─── RECORDED DATA

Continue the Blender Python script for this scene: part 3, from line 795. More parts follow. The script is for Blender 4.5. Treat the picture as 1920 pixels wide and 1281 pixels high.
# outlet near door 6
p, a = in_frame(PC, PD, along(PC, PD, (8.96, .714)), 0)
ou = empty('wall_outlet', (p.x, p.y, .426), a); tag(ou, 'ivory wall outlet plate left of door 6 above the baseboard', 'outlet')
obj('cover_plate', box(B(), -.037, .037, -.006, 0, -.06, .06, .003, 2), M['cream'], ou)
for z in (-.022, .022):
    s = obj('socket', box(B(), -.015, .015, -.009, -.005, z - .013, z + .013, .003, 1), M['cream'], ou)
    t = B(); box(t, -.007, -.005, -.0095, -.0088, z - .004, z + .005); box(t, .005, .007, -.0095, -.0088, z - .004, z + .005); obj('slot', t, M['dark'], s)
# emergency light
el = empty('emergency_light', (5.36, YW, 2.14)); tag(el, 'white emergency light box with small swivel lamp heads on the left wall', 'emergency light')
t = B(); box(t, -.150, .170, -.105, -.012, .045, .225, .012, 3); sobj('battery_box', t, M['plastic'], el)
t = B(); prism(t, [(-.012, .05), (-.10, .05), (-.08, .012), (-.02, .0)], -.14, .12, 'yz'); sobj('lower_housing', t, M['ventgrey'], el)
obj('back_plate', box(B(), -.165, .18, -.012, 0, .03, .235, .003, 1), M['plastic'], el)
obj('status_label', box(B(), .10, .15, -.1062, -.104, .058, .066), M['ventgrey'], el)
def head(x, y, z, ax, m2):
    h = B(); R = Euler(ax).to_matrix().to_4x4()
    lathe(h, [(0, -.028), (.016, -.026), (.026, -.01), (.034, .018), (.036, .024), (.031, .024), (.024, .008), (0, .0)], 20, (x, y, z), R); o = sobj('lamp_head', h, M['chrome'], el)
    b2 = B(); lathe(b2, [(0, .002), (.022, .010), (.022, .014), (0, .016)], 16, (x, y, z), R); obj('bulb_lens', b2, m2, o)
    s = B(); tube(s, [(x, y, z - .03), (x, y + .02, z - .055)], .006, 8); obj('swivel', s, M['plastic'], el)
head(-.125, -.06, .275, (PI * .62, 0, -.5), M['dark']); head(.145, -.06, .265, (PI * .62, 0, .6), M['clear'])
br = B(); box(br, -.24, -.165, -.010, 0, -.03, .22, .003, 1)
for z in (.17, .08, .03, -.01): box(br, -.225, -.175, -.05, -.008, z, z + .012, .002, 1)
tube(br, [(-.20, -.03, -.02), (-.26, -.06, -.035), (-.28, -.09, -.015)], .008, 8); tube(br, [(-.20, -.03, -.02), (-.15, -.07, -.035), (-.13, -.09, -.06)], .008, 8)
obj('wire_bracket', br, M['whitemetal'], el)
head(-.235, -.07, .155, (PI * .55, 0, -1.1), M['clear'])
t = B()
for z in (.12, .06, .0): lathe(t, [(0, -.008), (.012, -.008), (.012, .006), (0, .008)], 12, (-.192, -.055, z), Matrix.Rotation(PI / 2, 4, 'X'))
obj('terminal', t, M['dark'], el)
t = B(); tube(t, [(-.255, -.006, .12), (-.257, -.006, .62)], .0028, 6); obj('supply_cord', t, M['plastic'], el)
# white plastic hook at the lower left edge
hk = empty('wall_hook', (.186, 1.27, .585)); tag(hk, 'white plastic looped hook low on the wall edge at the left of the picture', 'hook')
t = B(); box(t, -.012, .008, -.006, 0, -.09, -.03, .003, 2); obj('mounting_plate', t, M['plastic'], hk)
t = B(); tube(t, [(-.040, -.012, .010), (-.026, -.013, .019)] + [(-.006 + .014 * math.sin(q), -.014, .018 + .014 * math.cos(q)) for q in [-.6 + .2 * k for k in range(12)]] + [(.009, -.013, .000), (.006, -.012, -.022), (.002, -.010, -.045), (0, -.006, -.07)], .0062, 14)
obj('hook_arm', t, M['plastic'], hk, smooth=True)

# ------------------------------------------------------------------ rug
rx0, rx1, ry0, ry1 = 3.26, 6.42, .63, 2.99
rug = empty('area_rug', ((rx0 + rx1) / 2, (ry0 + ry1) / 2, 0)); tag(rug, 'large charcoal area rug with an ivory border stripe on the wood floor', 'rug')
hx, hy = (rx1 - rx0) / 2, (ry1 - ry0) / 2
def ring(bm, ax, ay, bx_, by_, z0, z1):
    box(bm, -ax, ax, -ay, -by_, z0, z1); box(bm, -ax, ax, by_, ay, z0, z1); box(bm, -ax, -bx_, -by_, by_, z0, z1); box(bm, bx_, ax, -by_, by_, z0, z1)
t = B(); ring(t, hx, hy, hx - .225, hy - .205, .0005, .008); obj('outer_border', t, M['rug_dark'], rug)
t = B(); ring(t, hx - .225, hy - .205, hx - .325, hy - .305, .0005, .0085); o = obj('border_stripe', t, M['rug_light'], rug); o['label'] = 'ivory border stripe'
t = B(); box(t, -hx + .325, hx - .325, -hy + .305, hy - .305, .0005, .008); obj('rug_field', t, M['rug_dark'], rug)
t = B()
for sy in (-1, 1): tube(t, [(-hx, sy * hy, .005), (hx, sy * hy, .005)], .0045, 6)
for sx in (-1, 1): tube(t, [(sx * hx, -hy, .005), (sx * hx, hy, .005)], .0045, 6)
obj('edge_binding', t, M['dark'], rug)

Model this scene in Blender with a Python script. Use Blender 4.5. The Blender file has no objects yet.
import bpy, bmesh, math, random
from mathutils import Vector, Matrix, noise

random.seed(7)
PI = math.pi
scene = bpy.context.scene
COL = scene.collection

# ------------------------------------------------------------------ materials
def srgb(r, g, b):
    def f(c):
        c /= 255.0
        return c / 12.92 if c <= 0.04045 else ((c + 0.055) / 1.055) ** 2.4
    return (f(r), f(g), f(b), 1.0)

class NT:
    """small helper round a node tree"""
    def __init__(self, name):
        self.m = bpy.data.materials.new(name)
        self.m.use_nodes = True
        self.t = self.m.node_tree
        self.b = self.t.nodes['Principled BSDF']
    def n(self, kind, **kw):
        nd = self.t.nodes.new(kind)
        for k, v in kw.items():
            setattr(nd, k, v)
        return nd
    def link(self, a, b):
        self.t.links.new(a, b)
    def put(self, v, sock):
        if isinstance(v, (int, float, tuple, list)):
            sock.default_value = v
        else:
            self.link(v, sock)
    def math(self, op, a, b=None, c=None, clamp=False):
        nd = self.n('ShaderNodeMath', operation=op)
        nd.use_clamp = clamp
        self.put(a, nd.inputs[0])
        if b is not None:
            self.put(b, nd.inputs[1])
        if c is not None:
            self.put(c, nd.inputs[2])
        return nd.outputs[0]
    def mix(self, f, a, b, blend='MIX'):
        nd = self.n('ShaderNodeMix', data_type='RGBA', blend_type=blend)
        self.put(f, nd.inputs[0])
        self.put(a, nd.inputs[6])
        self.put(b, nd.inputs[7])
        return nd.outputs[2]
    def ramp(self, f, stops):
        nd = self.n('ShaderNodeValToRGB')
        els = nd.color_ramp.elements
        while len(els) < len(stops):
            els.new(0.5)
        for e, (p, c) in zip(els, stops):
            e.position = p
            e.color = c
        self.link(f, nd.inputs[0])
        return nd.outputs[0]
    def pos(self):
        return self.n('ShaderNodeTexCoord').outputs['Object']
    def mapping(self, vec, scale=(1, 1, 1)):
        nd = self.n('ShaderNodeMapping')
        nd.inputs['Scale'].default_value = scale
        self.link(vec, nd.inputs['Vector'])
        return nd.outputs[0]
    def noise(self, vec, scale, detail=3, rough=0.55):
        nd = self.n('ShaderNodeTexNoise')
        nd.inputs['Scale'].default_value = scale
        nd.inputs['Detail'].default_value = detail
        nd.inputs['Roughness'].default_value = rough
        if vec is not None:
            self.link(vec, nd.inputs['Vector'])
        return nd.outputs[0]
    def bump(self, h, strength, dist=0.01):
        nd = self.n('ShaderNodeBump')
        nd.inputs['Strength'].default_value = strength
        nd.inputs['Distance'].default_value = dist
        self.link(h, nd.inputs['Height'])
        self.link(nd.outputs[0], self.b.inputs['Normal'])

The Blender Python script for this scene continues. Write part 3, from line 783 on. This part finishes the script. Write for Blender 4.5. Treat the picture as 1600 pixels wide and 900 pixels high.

──────

Copy exactly the lines from the line with "Model this scene" up to and including the line with "return (f(r), f(g), f(b), 1.0)", and no other lines.

OUTPUT FOR THIS TASK ▸
Model this scene in Blender with a Python script. Use Blender 4.5. The Blender file has no objects yet.
import bpy, bmesh, math, random
from mathutils import Vector, Matrix, noise

random.seed(7)
PI = math.pi
scene = bpy.context.scene
COL = scene.collection

# ------------------------------------------------------------------ materials
def srgb(r, g, b):
    def f(c):
        c /= 255.0
        return c / 12.92 if c <= 0.04045 else ((c + 0.055) / 1.055) ** 2.4
    return (f(r), f(g), f(b), 1.0)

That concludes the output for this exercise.